The inherent racial theme of this film only complicated further when the idea of blaxploitation is introduced. This film genre, the amalgamation of the words ‘black’ and ‘exploitation’ is an ethic subgenre that emerged in 1970s America, a genre in which finally black people were the champions of their own narrative, rather than sidekicks or brutality victims. Tarantino’s confusing mixture of unrelenting violence and hypermasculine heroism interspersed with no less 113 than utterances of the word “nigger” aroused vilification from his long standing critic Spike Lee, again. In 1997, Tarantino payed respectful homage to the blaxploitation era of decades passed with Pam Grier as, Jackie Brown, a true representation of the genre’s conditions.
Luckily, the 2010s have garnered a renaissance of black representation in transatlantic cinema. We’re witnessing narratives in which black people are neither slave nor savage, and the characters are cast fairly and accordingly.
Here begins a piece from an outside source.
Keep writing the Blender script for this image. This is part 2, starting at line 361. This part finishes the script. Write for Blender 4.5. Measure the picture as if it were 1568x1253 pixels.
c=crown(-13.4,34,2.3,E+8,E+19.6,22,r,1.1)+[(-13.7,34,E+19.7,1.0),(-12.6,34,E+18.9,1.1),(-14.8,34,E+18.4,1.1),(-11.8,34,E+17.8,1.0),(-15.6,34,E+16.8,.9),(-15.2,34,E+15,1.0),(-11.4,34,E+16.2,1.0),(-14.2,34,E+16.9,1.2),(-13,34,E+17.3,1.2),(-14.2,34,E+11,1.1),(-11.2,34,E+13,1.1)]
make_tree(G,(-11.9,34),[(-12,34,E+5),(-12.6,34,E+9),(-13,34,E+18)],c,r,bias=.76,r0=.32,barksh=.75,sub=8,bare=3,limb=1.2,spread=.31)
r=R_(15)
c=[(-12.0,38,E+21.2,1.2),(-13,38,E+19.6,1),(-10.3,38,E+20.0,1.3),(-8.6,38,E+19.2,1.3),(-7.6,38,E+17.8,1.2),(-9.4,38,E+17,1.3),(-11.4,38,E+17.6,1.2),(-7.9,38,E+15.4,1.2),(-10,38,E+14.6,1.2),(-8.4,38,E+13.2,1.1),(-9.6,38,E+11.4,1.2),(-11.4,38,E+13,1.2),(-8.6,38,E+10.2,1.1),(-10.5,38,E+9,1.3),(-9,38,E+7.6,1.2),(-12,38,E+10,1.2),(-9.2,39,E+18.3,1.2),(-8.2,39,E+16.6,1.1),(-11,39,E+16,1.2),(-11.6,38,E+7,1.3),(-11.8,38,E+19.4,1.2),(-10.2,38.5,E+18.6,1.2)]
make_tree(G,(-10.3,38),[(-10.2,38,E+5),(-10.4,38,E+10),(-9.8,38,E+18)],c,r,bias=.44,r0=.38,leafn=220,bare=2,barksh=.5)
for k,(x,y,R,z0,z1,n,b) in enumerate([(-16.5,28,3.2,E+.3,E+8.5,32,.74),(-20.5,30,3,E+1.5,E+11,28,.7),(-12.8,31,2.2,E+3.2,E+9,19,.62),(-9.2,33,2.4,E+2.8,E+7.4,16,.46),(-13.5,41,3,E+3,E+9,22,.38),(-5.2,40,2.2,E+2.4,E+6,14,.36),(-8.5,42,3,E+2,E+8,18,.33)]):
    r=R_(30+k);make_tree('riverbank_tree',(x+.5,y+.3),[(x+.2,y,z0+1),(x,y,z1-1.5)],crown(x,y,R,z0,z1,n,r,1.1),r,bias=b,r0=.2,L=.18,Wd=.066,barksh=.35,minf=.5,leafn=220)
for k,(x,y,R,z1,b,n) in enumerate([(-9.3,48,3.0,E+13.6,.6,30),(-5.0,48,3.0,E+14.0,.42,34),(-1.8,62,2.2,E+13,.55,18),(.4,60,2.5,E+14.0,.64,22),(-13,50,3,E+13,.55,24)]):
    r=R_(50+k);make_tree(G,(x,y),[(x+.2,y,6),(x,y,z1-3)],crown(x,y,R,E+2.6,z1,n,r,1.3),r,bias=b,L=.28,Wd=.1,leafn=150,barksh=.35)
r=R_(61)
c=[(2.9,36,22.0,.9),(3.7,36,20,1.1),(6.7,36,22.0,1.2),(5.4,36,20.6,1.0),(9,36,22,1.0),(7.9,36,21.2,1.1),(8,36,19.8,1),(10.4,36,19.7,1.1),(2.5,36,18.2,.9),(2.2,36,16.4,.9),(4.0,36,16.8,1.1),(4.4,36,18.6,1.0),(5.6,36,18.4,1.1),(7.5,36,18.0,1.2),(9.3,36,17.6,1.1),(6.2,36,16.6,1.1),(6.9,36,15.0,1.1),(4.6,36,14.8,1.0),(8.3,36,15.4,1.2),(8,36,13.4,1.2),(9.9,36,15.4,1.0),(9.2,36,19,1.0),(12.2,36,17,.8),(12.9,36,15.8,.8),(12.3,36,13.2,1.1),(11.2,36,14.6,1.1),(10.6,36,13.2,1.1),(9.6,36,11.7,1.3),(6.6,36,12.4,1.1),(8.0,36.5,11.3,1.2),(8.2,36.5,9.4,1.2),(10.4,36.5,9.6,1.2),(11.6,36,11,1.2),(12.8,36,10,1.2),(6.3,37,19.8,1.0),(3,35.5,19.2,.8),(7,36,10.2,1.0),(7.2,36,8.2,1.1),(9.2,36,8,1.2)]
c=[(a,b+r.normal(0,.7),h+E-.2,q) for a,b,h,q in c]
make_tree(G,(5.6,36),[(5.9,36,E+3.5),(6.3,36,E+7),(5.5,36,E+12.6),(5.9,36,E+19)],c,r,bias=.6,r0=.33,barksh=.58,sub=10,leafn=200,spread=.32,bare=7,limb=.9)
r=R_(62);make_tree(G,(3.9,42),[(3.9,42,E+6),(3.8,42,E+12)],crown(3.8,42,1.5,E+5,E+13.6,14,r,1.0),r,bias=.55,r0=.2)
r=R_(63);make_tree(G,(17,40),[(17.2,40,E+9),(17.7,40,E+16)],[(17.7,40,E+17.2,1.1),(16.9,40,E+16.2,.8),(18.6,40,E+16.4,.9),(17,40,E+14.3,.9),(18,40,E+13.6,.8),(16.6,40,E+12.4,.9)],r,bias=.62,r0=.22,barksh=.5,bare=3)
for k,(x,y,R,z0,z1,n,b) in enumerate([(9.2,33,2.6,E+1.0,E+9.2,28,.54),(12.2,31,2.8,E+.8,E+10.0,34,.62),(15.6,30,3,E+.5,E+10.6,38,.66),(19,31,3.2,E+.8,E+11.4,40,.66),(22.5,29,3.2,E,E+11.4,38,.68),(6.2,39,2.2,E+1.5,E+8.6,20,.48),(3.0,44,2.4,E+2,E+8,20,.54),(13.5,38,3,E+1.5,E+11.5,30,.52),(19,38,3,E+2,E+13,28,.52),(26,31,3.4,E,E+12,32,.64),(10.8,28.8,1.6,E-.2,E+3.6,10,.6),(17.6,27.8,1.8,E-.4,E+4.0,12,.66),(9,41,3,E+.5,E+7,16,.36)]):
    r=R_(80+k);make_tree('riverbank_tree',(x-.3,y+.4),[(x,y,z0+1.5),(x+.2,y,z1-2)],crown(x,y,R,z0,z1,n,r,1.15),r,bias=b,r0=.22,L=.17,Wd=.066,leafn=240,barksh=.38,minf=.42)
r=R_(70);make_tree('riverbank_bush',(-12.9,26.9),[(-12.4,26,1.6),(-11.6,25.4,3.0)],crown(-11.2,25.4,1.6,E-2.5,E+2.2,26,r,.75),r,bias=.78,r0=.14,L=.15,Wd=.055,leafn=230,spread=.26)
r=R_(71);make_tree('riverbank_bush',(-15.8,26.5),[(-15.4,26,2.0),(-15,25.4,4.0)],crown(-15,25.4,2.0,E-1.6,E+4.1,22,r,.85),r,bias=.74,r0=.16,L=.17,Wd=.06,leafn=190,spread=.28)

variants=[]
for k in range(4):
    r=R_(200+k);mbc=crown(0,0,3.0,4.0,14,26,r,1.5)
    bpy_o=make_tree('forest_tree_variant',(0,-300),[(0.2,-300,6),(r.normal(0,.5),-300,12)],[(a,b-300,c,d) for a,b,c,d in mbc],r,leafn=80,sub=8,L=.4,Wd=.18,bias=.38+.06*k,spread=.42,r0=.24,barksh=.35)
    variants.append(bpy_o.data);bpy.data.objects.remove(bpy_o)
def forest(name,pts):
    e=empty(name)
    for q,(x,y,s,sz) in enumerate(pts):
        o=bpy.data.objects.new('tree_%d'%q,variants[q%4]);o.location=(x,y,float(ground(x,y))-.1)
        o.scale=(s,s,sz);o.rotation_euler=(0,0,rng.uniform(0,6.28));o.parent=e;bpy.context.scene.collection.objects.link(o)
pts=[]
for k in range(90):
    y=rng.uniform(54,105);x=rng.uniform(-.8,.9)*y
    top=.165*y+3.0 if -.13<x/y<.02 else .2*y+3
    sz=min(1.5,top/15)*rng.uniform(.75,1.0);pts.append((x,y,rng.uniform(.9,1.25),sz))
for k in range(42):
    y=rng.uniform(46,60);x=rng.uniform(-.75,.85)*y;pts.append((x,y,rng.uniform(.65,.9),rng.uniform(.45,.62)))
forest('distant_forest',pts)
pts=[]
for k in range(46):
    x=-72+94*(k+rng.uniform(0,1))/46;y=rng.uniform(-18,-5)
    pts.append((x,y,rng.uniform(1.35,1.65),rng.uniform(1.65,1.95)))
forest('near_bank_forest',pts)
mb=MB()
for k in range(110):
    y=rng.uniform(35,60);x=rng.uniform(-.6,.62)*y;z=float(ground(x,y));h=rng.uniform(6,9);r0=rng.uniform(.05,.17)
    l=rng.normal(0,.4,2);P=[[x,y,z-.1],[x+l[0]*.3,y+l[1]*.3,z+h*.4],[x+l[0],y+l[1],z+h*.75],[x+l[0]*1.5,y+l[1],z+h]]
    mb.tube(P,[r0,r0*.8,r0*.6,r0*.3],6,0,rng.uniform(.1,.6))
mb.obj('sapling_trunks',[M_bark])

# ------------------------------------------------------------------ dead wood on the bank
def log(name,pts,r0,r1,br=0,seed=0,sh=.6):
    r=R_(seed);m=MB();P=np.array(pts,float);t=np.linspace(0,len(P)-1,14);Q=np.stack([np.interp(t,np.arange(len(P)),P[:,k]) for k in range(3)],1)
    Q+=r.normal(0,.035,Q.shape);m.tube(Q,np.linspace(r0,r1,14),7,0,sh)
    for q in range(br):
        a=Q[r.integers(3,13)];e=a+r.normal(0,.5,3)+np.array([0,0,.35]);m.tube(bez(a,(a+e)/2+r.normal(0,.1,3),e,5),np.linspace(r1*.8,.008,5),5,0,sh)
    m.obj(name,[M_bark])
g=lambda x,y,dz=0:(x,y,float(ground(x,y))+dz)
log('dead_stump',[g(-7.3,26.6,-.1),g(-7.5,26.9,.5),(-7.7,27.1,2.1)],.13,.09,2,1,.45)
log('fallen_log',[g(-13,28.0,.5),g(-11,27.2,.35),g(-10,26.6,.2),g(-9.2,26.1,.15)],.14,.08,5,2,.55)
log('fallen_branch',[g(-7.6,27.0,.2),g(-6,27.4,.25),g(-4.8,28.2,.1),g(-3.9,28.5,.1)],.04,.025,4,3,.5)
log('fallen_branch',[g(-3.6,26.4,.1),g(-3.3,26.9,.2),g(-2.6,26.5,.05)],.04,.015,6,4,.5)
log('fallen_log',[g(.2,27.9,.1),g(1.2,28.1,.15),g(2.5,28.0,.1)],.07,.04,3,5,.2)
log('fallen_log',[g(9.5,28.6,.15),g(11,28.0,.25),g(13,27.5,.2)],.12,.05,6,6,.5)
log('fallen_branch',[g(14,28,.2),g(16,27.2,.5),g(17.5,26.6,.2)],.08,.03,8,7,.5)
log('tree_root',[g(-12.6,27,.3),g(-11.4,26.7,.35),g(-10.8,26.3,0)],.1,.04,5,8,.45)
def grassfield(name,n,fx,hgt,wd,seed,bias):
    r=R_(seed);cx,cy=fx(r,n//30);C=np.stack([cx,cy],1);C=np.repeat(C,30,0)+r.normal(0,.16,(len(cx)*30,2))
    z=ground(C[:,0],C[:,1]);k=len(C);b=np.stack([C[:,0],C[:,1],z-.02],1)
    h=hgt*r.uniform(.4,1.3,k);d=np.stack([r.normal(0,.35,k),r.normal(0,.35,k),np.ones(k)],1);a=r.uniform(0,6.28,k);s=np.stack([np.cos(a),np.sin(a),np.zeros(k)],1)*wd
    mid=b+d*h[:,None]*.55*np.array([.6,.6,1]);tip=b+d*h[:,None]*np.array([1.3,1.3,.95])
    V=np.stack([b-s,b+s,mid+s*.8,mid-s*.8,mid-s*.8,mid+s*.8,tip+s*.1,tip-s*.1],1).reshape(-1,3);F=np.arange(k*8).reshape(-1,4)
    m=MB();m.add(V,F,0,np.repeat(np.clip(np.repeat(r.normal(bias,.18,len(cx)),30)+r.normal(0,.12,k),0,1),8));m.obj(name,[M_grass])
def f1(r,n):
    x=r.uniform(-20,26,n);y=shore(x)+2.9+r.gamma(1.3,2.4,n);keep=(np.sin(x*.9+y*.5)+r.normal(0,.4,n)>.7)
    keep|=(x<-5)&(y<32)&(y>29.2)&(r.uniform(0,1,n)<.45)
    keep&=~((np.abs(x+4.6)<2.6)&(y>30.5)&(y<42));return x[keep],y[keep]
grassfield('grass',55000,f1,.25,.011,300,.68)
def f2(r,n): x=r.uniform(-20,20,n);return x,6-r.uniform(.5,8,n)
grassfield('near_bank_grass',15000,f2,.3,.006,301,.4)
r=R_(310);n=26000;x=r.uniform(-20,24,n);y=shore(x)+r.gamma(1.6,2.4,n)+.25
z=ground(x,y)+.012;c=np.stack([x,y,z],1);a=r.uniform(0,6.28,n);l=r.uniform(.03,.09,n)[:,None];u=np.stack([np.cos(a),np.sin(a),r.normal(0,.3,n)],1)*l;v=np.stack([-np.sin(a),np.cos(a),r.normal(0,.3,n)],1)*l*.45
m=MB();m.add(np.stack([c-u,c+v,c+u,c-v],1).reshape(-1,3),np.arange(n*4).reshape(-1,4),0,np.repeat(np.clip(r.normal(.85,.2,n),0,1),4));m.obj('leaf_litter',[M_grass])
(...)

As the Mammy and Uncle Tom tropes sought to strip the femininity and masculinity from black characters, reclamation of sexuality is an important step towards freedom for black cinematic representation. The Oscar winning Moonlight’s (2016) depiction of the complexity of black gay existence brought a narrative onto screens that even twenty years ago would have been unheard of, and alongside this perpetuated a secondary image of the black American male, removing all connotations pinned to him over time in other forms of media.
Hidden Figures (2016) simply presented black women as the heroes of their own story, not as aides to a white hero, but simply as pioneers in their STEM (Science, Technology, Engineering, Mathematics) careers. Black Panther (2018) is the latest in a string of unapologetically black films. Set in the fictional and importantly, un-colonised East African nation of Wakanda, the film is an Afrofuturist triumph and unequivocal proof that black movies can be as successful as their whitewashed counterparts. This film is hopefully the first of many that showcase blackness in a way that doesn’t seek to appease a Eurocentric eye. Clarkisha Kent of TheRoot.com put it most eloquently when she wrote “Black Panther remains socially and culturally relevant because it imagines a world where black people continually triumph over the influences of capitalism, Western imperialism and white supremacy.”
We may be seeing more black actors on the screens around us but colourism is still very much an issue in this respect, with darker skinned actors being repeatedly backbenched from the roles they best suit. Recently, Viola Davis spoke out about not being paid her worth, despite being hailed the “Black Meryl Streep”. And the cinematographer of Issa Rae’s Insecure is one of few people in media making an active effort to divert from the traditional racially exclusive methods of lighting actors, in a bid to make the black characters look their best. There is much to be done before we can say that black people are fairly represented in film, but so far, 21st century cinema is making a lot of the right moves.